### Data provided
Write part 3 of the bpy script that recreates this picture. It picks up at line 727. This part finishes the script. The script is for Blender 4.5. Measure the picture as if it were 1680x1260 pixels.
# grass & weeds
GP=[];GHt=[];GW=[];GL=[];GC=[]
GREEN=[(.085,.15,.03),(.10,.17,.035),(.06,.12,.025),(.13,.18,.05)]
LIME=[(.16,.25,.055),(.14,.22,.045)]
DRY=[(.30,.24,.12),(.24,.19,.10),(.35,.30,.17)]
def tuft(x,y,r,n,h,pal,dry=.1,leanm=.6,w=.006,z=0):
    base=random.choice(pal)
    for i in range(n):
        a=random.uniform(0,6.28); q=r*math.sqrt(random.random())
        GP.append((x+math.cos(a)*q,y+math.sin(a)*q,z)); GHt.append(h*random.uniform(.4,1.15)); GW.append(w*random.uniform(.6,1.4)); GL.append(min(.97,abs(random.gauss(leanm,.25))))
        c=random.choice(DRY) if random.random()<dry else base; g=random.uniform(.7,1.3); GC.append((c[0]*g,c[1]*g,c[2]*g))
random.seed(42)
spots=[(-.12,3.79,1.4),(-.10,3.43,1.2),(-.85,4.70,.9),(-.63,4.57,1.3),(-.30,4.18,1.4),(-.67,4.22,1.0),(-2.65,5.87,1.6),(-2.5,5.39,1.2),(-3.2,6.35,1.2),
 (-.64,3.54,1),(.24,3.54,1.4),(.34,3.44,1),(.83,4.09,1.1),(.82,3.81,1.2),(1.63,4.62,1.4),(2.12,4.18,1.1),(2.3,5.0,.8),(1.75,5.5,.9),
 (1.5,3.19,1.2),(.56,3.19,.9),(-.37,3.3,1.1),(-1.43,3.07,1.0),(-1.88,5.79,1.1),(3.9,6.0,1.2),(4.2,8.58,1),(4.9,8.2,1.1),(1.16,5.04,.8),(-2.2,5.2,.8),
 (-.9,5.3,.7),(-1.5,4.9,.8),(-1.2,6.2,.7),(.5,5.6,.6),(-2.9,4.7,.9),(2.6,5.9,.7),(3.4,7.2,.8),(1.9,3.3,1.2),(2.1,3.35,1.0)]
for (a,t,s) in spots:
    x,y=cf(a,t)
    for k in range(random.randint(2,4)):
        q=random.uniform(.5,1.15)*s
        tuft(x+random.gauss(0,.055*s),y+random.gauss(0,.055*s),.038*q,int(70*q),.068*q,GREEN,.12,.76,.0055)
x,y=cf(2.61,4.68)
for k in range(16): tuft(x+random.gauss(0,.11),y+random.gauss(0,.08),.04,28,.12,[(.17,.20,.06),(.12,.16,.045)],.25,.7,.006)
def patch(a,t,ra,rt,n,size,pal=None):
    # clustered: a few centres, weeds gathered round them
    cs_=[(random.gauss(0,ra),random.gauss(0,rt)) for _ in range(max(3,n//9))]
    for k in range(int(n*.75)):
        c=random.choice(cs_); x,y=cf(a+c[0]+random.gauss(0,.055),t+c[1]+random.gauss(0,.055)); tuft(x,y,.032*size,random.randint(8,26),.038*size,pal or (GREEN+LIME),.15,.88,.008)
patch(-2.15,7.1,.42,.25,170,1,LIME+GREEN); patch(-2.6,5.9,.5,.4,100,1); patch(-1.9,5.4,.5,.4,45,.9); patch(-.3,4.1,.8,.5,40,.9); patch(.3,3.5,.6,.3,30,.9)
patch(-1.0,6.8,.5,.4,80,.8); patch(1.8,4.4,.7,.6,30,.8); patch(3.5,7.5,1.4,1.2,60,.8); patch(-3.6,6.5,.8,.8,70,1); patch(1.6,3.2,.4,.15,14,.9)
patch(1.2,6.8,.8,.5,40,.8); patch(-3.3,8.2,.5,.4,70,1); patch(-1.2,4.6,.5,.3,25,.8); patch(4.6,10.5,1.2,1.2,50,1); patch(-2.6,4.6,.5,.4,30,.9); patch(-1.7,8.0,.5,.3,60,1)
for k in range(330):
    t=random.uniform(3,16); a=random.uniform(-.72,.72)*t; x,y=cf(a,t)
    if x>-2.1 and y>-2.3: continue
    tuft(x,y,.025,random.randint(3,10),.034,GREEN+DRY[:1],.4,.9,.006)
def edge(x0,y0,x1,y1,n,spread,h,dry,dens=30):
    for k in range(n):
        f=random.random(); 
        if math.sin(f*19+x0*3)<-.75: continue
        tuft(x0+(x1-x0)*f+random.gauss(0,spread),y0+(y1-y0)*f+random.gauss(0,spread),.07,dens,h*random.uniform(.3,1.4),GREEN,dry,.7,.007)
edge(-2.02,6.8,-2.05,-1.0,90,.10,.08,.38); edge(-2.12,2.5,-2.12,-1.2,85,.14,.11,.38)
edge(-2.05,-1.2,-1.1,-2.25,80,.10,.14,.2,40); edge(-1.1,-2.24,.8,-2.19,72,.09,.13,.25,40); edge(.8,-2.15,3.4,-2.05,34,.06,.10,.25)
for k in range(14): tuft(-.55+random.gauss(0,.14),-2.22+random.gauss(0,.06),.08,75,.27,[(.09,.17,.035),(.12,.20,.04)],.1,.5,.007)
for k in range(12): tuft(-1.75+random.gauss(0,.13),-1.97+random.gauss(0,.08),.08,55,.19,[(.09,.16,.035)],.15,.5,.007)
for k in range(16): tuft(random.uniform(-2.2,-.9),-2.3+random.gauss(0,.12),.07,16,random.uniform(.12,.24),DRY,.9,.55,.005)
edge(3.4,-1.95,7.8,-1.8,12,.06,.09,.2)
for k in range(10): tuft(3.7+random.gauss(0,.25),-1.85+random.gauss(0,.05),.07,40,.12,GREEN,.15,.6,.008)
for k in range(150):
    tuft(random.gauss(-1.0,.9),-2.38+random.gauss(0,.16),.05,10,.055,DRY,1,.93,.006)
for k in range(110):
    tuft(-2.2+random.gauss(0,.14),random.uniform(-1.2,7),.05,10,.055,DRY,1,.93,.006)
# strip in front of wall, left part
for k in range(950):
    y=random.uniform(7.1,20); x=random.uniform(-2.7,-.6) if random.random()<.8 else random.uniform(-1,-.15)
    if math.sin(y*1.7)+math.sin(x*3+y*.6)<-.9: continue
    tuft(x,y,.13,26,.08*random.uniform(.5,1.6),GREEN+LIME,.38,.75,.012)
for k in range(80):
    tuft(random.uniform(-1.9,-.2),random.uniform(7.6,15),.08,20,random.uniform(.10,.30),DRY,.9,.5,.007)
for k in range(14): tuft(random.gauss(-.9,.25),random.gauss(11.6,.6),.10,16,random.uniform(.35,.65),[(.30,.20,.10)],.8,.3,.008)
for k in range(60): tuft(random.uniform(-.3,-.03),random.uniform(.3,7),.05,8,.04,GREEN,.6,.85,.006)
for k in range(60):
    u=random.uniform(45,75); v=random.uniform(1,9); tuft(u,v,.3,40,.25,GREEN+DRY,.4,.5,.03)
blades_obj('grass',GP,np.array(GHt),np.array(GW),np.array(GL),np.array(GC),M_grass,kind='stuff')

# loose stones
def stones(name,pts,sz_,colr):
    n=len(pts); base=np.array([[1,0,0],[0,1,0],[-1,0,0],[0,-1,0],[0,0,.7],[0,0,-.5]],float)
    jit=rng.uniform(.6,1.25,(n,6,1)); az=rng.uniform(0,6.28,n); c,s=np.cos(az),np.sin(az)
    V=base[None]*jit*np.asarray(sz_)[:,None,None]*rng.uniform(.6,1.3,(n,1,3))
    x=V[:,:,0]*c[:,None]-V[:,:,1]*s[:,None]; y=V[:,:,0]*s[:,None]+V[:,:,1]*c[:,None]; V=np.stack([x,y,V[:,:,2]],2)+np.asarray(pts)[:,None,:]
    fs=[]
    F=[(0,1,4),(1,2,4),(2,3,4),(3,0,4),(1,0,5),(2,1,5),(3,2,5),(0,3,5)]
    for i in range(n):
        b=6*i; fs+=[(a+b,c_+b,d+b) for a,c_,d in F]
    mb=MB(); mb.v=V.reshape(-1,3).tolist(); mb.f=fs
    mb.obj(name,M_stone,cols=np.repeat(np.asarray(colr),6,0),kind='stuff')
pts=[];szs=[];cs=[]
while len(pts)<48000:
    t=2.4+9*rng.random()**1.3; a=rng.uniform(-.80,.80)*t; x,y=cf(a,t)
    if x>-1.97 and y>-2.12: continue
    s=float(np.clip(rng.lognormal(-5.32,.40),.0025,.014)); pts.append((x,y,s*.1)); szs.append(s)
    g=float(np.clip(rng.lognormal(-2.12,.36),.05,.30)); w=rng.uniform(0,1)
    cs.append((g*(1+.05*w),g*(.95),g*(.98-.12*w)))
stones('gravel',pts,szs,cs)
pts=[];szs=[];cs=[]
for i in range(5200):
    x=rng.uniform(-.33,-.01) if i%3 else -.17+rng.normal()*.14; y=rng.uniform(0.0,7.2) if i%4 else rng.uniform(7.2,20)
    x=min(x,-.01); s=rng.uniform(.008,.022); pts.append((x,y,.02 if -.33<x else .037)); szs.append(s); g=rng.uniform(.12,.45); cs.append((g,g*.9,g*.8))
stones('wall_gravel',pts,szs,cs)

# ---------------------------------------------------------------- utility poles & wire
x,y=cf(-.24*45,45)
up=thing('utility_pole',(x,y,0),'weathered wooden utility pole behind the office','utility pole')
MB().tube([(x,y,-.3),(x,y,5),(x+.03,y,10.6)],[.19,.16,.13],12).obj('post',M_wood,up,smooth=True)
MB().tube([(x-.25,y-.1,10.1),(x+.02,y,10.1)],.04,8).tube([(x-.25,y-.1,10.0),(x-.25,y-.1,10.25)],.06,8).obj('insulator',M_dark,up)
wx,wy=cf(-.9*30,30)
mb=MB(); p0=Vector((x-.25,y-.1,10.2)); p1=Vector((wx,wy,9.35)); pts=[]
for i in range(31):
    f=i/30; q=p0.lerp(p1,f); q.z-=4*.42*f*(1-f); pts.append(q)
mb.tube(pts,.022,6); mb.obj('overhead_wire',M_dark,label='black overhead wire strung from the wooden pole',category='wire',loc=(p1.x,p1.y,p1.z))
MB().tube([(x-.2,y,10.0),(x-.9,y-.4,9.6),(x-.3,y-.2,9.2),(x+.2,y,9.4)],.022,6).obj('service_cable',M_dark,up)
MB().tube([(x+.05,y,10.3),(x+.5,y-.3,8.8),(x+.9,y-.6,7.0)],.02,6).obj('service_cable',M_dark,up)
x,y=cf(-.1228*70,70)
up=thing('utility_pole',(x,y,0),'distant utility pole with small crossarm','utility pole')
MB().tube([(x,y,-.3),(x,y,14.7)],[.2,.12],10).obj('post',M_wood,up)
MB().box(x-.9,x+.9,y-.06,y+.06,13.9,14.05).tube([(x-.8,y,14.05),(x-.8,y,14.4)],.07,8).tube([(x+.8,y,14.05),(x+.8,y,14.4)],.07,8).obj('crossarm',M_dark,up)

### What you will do
State the count of lines holding the string "kind" in the listing above, and nothing else.

### Solution for this problem
2